Senator seeks five IG reports on TSA nominee

Susan Collins, R-Maine, says White House has been slow to disclose information regarding allegations against Army Maj. Gen. Robert Harding.

A key Republican senator said on Wednesday she is not ready to endorse President Obama's pick to head the Transportation Security Administration, saying the White House has been slow and misleading in providing information and that she has learned there are five inspectors general reports into the nominee's previous work.

Senate Homeland Security and Governmental Affairs ranking member Susan Collins, R-Maine, pressed retired Army Maj. Gen. Robert Harding during his confirmation hearing Wednesday morning about the work his former company, Harding Security Associates, did in Iraq in 2004.

In an interview after the hearing, Collins said she is still awaiting information on five IG reports concerning Harding.

"Since the White House was very slow in disclosing information, I'm going to await the receipt of further reports," she said. "We have virtually all of those, but I just want to do one final scrub since it's become obvious that I can't rely on the White House to volunteer information."

Collins said it was her understanding that the allegations in the reports were not substantiated, but she wants time to review the details.

Senate Homeland Security and Governmental Affairs Chairman Joe Lieberman, I-Conn., said the panel would not be able to vote on Harding's nomination until after the Easter recess.

During the hearing, Harding said interrogators who worked for Harding Security in Iraq abided by the Geneva Conventions and that a billing dispute the firm had with the government was a one-time mistake that taught him a lesson.

Harding, a former senior Army intelligence officer and operations director at the Defense Intelligence Agency, said the billing dispute arose because he was attempting to pay 40 interrogators after the DIA terminated his contract, 22 of whom were already deployed to Iraq.

But the Defense Contracting Audit Agency, in a finding CongressDaily disclosed last week, said the firm should repay the government $2.2 million. The company eventually settled with the government, agreeing to pay back $1.8 million.

Collins, who said she was satisfied with Harding's explanation, said the White House initially told her the reimbursement was a small percentage of the total contract value, which if carried out in full would have been about $50 million.

But she noted the actual contract value of work done was about $6 million, making the amount of overbilling a much higher percentage.

"I thought the White House's comparison was pretty misleading," Collins said.

Harding, who sold his firm last July, acknowledged he did not give enough attention to the accounting practices of his company as he tried to pay the interrogators. He said he learned from the mistake and it was never repeated.

The White House said last week the interrogators were assigned to Camp Slayer in 2004. But Collins revealed that some were also sent to Camp Cropper, where the Red Cross concluded that detainee abuses occurred in 2003.

Harding also disclosed information about past allegations against him in his questionnaire to the Homeland Security panel. It was not clear if investigations of these allegations were performed by the inspector general of the Army or the Defense Department IG or both.
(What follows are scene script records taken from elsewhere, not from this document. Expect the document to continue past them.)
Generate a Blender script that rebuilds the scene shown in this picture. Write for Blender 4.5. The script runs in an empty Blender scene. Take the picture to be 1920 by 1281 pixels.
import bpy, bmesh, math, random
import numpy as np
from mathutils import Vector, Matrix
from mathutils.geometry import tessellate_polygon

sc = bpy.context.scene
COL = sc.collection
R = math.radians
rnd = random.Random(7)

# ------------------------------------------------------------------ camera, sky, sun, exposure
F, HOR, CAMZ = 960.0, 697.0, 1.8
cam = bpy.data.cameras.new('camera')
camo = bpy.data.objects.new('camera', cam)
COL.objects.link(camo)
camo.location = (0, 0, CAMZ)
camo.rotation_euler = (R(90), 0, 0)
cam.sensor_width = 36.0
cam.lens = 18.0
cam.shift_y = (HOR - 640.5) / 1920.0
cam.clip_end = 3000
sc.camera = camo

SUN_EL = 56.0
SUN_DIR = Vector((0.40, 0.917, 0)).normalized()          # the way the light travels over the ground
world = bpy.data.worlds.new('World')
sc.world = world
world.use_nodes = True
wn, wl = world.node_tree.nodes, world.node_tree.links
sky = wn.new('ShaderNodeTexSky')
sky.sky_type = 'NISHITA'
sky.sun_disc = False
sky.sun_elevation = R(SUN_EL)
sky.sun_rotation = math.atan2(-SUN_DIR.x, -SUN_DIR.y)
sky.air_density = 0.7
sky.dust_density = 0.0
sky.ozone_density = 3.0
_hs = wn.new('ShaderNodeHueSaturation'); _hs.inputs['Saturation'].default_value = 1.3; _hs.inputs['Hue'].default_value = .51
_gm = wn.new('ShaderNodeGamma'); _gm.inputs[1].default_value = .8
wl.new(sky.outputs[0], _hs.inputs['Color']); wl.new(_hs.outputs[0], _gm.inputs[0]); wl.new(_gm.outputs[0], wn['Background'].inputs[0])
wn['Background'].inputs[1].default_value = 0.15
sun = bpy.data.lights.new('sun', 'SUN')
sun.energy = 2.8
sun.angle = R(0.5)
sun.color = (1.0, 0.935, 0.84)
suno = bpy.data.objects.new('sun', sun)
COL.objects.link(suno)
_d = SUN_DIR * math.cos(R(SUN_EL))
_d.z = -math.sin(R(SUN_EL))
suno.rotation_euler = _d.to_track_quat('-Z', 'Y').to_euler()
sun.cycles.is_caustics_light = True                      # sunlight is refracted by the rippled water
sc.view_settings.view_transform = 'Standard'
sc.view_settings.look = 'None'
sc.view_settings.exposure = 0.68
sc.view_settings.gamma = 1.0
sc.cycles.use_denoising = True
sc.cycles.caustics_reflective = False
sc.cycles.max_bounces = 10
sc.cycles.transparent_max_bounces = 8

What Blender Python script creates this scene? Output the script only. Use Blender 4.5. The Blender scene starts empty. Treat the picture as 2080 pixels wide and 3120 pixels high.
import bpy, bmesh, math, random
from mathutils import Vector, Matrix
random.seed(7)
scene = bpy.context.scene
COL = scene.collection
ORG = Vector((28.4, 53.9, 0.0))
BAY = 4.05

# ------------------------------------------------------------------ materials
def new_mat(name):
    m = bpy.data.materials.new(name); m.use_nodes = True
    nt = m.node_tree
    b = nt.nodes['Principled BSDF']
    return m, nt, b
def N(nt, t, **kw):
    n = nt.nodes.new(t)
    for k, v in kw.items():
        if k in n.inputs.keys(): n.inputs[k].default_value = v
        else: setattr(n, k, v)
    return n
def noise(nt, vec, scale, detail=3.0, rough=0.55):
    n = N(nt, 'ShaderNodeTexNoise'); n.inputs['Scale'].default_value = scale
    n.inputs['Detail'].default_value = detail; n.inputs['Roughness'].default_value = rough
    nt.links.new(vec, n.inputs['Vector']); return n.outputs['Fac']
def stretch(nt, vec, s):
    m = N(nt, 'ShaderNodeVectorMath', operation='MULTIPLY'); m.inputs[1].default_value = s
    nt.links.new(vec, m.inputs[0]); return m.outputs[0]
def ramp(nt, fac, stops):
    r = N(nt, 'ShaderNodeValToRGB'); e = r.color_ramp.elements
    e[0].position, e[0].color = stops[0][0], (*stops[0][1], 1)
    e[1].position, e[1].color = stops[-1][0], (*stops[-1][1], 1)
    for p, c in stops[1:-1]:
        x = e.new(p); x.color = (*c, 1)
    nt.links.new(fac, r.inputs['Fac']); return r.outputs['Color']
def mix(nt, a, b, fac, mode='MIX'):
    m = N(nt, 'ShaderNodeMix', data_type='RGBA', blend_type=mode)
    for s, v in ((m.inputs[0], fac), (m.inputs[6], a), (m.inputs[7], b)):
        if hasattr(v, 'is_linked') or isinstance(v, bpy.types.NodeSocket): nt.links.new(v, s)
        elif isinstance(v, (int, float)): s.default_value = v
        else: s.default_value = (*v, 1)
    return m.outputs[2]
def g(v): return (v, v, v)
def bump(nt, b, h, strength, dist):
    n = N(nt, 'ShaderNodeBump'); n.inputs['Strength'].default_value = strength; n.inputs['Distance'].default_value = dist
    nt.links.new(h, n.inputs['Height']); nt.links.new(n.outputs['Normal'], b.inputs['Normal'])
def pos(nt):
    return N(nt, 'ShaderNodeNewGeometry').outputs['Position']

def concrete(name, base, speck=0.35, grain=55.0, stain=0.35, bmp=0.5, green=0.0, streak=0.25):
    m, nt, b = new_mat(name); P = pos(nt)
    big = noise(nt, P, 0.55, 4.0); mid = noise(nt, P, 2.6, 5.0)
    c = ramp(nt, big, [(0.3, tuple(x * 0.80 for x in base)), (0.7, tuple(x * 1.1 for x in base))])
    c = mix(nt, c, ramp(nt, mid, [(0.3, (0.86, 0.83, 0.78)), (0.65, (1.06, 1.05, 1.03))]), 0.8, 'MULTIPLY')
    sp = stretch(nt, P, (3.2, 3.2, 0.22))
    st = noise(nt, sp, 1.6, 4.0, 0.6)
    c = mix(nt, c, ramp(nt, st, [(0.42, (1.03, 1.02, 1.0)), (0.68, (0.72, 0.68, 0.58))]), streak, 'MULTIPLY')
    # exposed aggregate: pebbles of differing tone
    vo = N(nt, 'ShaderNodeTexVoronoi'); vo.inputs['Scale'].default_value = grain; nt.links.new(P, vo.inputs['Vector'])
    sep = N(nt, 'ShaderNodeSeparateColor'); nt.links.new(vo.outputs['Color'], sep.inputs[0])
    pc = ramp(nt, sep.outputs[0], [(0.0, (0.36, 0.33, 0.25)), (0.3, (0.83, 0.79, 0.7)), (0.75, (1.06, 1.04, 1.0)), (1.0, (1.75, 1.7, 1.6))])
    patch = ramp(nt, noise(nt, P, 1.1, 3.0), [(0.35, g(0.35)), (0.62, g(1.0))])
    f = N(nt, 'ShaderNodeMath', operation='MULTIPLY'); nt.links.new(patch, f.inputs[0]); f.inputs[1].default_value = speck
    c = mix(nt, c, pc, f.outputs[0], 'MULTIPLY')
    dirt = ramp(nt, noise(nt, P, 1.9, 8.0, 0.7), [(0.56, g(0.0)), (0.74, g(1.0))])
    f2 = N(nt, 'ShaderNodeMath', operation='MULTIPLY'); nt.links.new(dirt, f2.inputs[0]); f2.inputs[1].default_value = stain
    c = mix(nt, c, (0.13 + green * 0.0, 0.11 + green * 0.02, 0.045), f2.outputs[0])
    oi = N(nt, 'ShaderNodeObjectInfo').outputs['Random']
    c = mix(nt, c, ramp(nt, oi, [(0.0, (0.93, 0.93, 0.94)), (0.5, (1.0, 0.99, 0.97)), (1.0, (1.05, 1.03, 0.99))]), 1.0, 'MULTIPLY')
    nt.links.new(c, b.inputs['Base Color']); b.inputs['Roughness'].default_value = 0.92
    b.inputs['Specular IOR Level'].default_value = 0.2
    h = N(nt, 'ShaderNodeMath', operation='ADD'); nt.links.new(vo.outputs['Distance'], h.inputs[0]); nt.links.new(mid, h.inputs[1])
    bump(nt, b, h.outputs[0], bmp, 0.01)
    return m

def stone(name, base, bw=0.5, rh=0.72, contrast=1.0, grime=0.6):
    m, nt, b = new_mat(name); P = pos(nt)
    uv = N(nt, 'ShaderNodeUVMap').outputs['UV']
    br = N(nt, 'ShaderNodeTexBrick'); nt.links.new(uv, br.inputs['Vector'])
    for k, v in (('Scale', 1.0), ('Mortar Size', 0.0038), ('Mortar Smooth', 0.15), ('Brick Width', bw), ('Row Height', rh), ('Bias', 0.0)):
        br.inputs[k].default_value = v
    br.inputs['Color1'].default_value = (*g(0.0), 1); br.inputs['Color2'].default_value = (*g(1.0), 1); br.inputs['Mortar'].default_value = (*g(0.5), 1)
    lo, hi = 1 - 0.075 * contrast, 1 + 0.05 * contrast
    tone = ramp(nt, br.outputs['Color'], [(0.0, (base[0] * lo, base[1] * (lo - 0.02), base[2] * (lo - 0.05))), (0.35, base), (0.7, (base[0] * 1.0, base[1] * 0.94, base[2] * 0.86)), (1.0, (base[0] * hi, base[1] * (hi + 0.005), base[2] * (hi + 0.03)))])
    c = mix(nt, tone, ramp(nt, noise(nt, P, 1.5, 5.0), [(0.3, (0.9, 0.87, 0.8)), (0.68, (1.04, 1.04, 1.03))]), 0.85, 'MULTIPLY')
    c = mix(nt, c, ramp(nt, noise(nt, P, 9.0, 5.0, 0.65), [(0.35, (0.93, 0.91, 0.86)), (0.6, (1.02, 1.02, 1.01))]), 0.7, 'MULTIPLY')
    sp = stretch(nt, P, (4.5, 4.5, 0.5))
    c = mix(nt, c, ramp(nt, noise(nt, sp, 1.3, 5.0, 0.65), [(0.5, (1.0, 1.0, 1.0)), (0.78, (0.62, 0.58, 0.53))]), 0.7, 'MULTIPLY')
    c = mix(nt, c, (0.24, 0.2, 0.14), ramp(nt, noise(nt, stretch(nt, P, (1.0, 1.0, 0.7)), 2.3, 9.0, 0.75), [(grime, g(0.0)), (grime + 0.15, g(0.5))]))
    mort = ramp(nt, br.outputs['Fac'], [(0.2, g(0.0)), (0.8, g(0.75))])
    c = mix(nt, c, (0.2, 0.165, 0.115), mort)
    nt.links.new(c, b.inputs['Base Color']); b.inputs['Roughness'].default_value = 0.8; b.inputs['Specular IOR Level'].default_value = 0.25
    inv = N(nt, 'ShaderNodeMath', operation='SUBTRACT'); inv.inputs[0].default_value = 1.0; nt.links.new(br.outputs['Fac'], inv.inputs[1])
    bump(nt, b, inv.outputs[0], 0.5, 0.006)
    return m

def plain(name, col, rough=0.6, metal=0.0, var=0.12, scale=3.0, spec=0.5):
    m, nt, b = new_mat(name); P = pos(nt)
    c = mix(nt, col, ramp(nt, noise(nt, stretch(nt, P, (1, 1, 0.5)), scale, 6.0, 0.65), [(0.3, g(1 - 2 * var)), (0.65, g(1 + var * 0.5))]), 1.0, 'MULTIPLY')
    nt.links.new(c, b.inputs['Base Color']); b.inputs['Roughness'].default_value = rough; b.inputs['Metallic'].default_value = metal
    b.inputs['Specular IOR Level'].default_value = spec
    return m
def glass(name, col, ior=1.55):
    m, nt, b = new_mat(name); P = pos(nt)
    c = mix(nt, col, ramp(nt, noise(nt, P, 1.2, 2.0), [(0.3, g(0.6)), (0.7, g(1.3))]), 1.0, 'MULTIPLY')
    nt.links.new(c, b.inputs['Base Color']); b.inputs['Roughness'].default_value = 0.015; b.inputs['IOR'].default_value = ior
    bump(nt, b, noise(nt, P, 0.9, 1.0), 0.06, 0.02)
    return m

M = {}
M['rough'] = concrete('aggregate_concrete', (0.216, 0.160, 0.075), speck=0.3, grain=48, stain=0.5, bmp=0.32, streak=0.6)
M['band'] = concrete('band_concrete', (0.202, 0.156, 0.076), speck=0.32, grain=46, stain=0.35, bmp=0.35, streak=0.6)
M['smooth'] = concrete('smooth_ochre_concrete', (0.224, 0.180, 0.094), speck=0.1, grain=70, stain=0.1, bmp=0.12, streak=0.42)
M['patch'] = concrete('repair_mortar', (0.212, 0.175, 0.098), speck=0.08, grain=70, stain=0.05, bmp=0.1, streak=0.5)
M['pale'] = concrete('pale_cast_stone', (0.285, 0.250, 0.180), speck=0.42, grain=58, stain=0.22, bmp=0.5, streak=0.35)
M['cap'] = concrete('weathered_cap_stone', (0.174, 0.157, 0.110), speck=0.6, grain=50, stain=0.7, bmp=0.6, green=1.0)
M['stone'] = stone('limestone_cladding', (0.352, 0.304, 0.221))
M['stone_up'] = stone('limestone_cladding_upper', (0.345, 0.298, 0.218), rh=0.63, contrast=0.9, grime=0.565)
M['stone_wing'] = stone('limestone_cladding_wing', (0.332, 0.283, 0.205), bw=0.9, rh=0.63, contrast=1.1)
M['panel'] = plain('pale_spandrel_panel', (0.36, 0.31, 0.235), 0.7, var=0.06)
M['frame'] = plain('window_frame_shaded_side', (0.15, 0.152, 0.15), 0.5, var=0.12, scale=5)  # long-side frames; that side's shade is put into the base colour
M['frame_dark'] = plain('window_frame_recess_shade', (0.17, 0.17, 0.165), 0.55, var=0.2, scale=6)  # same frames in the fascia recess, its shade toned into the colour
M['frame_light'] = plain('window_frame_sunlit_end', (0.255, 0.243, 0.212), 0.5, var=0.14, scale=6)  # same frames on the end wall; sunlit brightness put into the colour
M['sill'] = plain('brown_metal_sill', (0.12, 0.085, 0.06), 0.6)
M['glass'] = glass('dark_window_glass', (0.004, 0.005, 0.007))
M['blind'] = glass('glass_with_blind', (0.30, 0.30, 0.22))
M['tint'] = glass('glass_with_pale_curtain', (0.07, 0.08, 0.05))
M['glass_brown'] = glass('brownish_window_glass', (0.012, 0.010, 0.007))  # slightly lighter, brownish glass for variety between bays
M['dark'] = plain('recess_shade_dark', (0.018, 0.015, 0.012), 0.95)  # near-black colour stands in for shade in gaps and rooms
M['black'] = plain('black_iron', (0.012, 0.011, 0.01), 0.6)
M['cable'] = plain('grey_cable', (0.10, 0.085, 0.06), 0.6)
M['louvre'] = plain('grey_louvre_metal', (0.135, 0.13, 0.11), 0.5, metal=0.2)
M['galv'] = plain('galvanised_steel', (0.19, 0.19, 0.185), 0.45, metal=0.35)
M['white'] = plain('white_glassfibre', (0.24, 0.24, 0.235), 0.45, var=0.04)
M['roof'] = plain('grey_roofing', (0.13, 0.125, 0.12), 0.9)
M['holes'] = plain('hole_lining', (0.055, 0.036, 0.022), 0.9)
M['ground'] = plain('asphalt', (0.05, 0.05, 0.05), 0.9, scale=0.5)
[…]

In 1994, a white male military officer alleged that Harding engaged in discrimination by passing him over for a position, according to the questionnaire. The officer filed a complaint against Harding, which was dismissed by a federal court in 1997, Harding said.

Harding also disclosed he was the subject of an inspector general investigation between 1996 and 2000. He said he did not recall the nature of the complaint that prompted the IG probe, but said he was cleared of it.

He added that he was cleared of an allegation in 1992 that he had a relationship with a female subordinate officer.

In another case, Harding said a company claimed that he unduly influenced a decision to terminate a contract sometime between 1996 and 2000. Harding said a lawsuit was filed that an appeals court found no evidence to substantiate. He said he was not a party in the lawsuit.